5 things you probably don’t know about Visit Winston-Salem

Forsyth County’s tourism bureau promotes amenities to visitors. Its work also benefits residents.

Brick building with wooden double doors and red awning. A "visitor center" sign is above a magazine stand on the left side of the doors. A lantern with a "Visit Winston-Salem" sign is on the right side.

The Visitor Center is located at 200 Brookstown Ave.

Photo courtesy of Visit Winston-Salem

Visit Winston-Salem is responsible for telling visitors what we already know — the Twin City is the place to be. Conventions, events, and sports tournaments attract about 200,000 visitors to Forsyth County annually. In total, visitors spend nearly a billion dollars at local businesses, supporting 6,200 jobs and generating $68 million in state and local taxes.

City Editor Cambridge sat down with Visit Winston-Salem’s President Stephanie Pace Brown to talk about the tourism bureau’s mission. Here are five other things you might not know about the work the agency does.

Visit Winston-Salem promotes all of Forsyth County

Don’t let the name fool you, Visit Winston-Salem works on behalf of the whole county. Brown says it comes down to branding — including the city’s name makes it easier for visitors to distinguish between our area and other Forsyth Counties nationwide.

Three people in aprons stand in front of a wall with a "Hot now Winston-Salem" neon sign. The middle person is holding a box of Krispy Kreme doughnuts.

Visit Winston-Salem team members represent everything sweet about Forsyth County.

Photo courtesy of Visit Winston-Salem

Visit Winston-Salem exists to help local businesses + residents

The tourism bureau is focused on attracting overnight visitors to Forsyth County. That expands the customer base for local businesses and generates taxes to provide services for residents. Nonprofit and governmental events can apply for direct funding support through the Arts and Events Marketing Assistance (AEMA) Program.

“Visit Winston-Salem’s public purpose is to benefit the people who live here,” Brown said. “Our purpose is not to benefit the people who visit — we serve them and our job is to attract them to our city — but the beneficiaries of our work are the local community members.”

Visitors fund Visit Winston-Salem’s work

People who stay overnight in the Twin City pay a hotel tax + a room occupancy tax. About 61% of that revenue is dedicated to funding Visit Winston-Salem’s operations (the rest is distributed to municipal government).
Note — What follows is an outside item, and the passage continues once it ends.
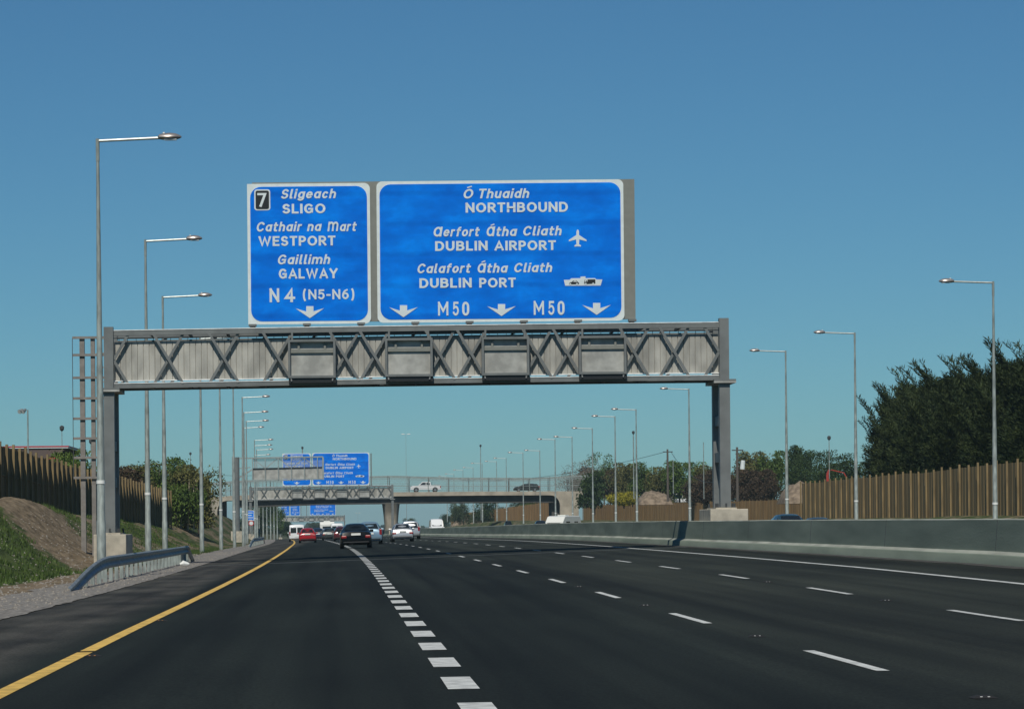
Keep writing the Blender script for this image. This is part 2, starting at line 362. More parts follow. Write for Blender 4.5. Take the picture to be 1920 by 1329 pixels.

Big events + promotions don’t happen by accident

A big part of what 16 full-time staff members do is build relationships with groups hosting events. They also coordinate bids with local hotels + find amenities and services to entice groups to choose the Twin City. The bureau is involved with signature events like Gears and Guitars, the Winston-Salem Open, and the International Black Theatre Festival. Staff members are also in charge of advertising and media relations.

“When people see a story in Garden and Gun or Southern Living or any other national publication, that’s because our team has reached out to writers across the country and helped to bring them into town to experience a destination and then generate that coverage,” Brown said.

A crowd of people in purple light is standing looking at a stage on the left side. The Winston-Salem building is in the background.

Annual events like Gears and Guitars attract visitors to Forsyth County to support local businesses, create jobs, and generate tax revenue.

Photo courtesy of Visit Winston-Salem

You can get connected

Businesses can list their businesses for free on Visit Winston-Salem’s website and staff can connect entrepreneurs with networking opportunities + educational events. Brown says the best way to support their work is to get out and enjoy the community.

“I feel like Winston-Salem has retained a personality that makes it really unique and distinctive,” Brown said. " I really think that’s a big part of what makes it a special place to visit — is connecting with the locals and connecting with the people who call Winston-Salem home.”